Dilemmata und Handlungsblockaden
Um die Potenziale der neuen Medientechnologien und vernetzten Öffentlichkeiten für die politische Partizipation auszuschöpfen, bedarf es – da ist man sich weitestgehend einig – besonderer Kompetenzen. Dabei geht es nicht nur um sozial-kommunikative Fähigkeiten und die Aneignung von Technik, sondern auch um den Erwerb von Wissen über die Handlungs- und Gestaltungsspielräume, die bei Diensten und Anwendungen, auf Plattformen und in Foren gegeben sind. Folgt man Rheingold (2013), so gilt es übergeordnete Kompetenzen auszubilden, die erlauben, die technisch-strukturellen, psychologischen, sozialen, ökonomischen und politischen Eigenschaften der Netzwerkmedien und Netzkommunikation zu erfassen. Nur wenn man die digitalen Kommunikationsdynamiken entschlüsselt und durchdrungen hat, kann man sie mitgestalten und für kulturelle und politische Zwecke sinnstiftend nutzen. Umso mehr Menschen sich im Netz öffentlich zu Wort melden und sich an Diskursen und Werteverhandlungen beteiligen, so Rheingold, desto eher kann sich ein demokratischer Kommunikationsraum entwickeln, Wohlstand geschaffen, Frieden gesichert, Tyrannei und Willkürherrschaft verhindert werden.
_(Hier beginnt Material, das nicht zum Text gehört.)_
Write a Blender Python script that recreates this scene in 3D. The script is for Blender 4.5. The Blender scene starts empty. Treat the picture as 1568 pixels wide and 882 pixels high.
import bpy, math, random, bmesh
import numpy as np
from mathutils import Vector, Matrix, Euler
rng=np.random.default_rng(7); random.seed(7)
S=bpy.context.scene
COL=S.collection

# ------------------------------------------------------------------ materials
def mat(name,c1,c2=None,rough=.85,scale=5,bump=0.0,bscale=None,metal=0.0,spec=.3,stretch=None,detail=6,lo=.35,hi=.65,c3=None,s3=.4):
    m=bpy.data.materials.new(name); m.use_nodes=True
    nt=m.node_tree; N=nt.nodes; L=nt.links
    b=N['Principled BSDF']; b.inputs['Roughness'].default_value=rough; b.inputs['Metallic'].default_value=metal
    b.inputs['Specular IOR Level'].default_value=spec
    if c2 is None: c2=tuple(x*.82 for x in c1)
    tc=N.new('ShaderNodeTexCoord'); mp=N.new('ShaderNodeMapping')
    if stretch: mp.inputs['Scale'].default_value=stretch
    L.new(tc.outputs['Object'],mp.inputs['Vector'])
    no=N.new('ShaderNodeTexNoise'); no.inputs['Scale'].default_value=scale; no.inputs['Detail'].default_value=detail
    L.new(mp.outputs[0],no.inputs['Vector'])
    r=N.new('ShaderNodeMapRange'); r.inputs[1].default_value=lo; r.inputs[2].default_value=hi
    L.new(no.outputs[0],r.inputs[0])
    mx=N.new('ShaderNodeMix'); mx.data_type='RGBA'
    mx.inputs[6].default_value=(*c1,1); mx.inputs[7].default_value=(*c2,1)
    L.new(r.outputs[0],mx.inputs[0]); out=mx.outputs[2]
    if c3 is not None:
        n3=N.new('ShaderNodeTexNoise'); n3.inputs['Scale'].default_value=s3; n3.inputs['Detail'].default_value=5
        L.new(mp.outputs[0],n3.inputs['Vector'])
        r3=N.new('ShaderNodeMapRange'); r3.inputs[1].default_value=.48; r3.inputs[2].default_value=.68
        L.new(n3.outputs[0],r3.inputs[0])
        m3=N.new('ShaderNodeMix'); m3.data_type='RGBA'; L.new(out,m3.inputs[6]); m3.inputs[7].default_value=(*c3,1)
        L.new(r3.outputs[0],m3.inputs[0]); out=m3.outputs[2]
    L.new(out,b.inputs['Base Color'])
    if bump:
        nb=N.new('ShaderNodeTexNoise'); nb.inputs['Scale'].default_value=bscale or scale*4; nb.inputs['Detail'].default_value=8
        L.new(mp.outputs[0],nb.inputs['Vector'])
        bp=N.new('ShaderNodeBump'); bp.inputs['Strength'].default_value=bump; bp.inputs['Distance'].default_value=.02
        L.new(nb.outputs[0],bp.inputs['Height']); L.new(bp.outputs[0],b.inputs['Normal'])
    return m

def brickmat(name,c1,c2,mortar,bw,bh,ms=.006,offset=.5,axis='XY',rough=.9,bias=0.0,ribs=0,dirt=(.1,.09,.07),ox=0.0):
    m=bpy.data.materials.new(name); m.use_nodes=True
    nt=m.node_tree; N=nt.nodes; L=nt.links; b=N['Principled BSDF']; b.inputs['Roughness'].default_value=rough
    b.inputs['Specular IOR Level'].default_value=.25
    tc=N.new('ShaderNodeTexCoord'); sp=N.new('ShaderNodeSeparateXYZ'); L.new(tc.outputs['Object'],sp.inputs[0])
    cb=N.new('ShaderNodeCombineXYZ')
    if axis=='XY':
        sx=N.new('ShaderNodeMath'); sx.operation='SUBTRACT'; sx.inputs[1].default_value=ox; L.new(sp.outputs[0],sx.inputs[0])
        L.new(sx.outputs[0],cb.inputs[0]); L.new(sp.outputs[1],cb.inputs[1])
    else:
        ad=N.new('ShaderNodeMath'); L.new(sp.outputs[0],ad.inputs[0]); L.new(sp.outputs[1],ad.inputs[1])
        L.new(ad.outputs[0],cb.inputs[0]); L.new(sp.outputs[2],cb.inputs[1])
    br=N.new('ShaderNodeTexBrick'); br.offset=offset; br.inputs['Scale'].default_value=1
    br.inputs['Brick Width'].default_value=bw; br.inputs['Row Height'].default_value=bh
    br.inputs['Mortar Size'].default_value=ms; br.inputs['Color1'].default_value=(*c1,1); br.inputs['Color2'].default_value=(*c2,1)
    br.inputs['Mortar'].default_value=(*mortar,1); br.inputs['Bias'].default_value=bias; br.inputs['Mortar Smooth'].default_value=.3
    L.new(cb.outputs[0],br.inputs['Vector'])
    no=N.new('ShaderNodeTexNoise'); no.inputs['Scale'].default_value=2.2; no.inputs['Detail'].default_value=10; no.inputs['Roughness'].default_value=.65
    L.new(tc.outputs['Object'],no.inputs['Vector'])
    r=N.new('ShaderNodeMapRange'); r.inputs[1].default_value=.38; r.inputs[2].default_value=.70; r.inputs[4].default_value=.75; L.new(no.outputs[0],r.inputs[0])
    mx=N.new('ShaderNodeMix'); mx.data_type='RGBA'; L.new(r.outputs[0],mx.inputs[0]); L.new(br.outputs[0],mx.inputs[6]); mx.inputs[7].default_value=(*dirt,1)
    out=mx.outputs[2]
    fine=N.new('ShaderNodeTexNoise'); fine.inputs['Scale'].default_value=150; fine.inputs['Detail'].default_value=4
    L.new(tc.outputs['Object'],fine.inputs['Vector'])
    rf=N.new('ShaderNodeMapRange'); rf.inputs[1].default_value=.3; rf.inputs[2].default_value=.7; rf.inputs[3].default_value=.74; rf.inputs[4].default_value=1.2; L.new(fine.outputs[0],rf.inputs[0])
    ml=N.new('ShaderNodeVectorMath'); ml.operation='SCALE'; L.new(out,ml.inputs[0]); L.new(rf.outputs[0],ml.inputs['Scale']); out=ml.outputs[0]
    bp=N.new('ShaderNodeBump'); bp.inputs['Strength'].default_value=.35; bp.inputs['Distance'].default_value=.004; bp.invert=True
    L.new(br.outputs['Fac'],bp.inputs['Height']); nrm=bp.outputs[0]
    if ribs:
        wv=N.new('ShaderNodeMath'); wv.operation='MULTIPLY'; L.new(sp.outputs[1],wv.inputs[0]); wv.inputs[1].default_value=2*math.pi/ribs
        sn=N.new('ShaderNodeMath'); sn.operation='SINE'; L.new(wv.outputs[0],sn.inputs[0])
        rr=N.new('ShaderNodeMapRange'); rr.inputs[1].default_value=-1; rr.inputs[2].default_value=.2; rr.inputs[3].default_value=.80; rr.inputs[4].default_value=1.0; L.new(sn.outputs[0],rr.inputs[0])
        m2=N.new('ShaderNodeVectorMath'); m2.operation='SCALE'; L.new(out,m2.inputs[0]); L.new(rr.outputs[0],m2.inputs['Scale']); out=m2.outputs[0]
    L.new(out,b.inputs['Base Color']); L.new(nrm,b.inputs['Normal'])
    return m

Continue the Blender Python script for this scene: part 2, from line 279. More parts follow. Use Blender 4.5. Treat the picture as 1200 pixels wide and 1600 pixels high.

Doch bisweilen sind vor allem junge Menschen verunsichert und überfordert mit der Informationsüberflutung, mit flüchtigen sowie widersprüchlichen Botschaften, die sie trotz algorithmengesteuerter Nachrichtenverbreitung und Filterblasen erreichen. Diskussionen um Mobbing, Hate Speech und Fake News beeinträchtigen ihre politische Handlungsbereitschaft. Es besteht Sorge, selbst Falschmeldungen aufzusitzen, diese zu verbreiten und sich unter Umständen lächerlich zu machen. Generell ist eine weit verbreitete diffuse Furchtsamkeit und Hemmung, den eigenen politischen Standpunkt öffentlich zu machen und proaktiv im Netz zu vertreten, unter jungen Menschen zu beobachten. Grund für dieses Unsicherheitsempfinden könnte die in Deutschland geführte normative Debatte um Privatheit sein. Zugleich bestehen aber auch zunehmend Ängste des Scheiterns und Versagens (Sennett 1999) nicht nur in beruflicher und privater Hinsicht. Ein möglicher Verlust sozialer Anerkennung soll tunlichst vermieden werden, denn er wird als verletzend empfunden und mit Zurückweisung assoziiert (Bude 2014).
Die Resonanzen und Kommunikationsdynamiken im Netz sind eher undurchsichtig und kaum zu berechnen. Werden Texte, Bilder oder Videos in den sozialen Netzwerken kommuniziert, kann nicht per se von Zustimmung ausgegangen werden. Vielmehr ist man in den jeweiligen Communitys und auf den Plattformen immer auch (potenziellen) Anfeindungen ausgesetzt. Shitstorms, die junge Menschen nicht riskieren und erleben möchten, sind nicht ausgeschlossen. Skandalsierungen und kollektive Empörungen lassen sich vielleicht weniger im Freundeskreis, aber dennoch bei Facebook und/oder bei Instagram beobachten, wo hin und wieder Prominente für moralisches Fehlverhalten durch eine Flut von Kommentaren gerügt und beschimpft werden – z. B. Sarah Lombardi wegen Untreue, Vernachlässigung ihres Sohnes etc. (Görtz 2016). Das Netz wird folglich nicht nur als Ermöglichungsraum, der zur politischen Partizipation einlädt, erfahren, sondern auch als kommunikative Sphäre, in der Verhaltensweisen zuweilen negativ sanktioniert, Personen attackiert und an den Pranger gestellt werden. Wesentliche Aufgaben der Instanzen politischer Sozialisation sind es daher,
Heranwachsende zu ermutigen, sich politisch zu artikulieren und einzubringen; es muss ihnen vermittelt werden, dass ihre politische Stimme und Meinung von großem Interesse und von gesellschaftlicher Bedeutung ist;
mit ihnen für sie geeignete Kanäle, Plattformen oder Artikulationssphären zu finden, wo sie politisch andocken und ihre politischen Positionen "sozial abgesichert" kommunizieren können; es gilt, das Internet als komplementäres Übungsfeld für demokratische Prozesse zu begreifen und zweckorientiert zu nutzen;
ihnen ihre Gestaltungsräume aufzuzeigen, denn im Grunde sind alle Gesellschaftsmitglieder dafür verantwortlich, wie und ob das Partizipationsversprechen eingelöst und verwirklicht werden kann.